Things that may have seemed incomplete to others were perhaps for him finished in a sense, and in fact may have had a synergism as the completeness of the incomplete. Unless this were true, it would be very difficult to reconcile Leonardo's passion for creation with the enormous number of his uncompleted works. The completeness of the incomplete is, at the same time, the incompleteness of completeness.
The spirit of the Renaissance is often described as being of the whole, of totality, of the universal. Leonardo, too, no doubt perceived a world of infinite creativity, a totality and universalism that we might call the life of the cosmos--an all-embracing realm that Jaspers refers to when he says, "He [Leonardo] considered his work as a totality and held that everything he did must be subordinated to that totality."

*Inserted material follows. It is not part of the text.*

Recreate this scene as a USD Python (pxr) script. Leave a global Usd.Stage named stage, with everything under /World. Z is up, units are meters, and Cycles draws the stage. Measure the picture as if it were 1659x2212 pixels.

Leonardo's creativity--whether it be in painting or sculpture, invention, architecture or engineering--was a process in which he called freely upon his monumental talent to incorporate the world of totality, of the universal, into the particular. It was, in other words, a process of making the invisible world visible. As a result, no matter how perfect a masterpiece he created, it could not avoid the fate of being incomplete, as long as it remained an event on the plane of the particular. We are not meant to rest peacefully on that plane; our destiny is to remain in continuous flight, ever moving forward to the next creation, constantly looking for new completeness.
The last words of Shakyamuni Buddha were "All phenomena are fleeting.... “.
These words express life's deepest truth. From the completeness of the incomplete to the incompleteness of completeness--the synergy of these two perspectives is the dynamic activity of life's infinite creativity, the dynamism of existence.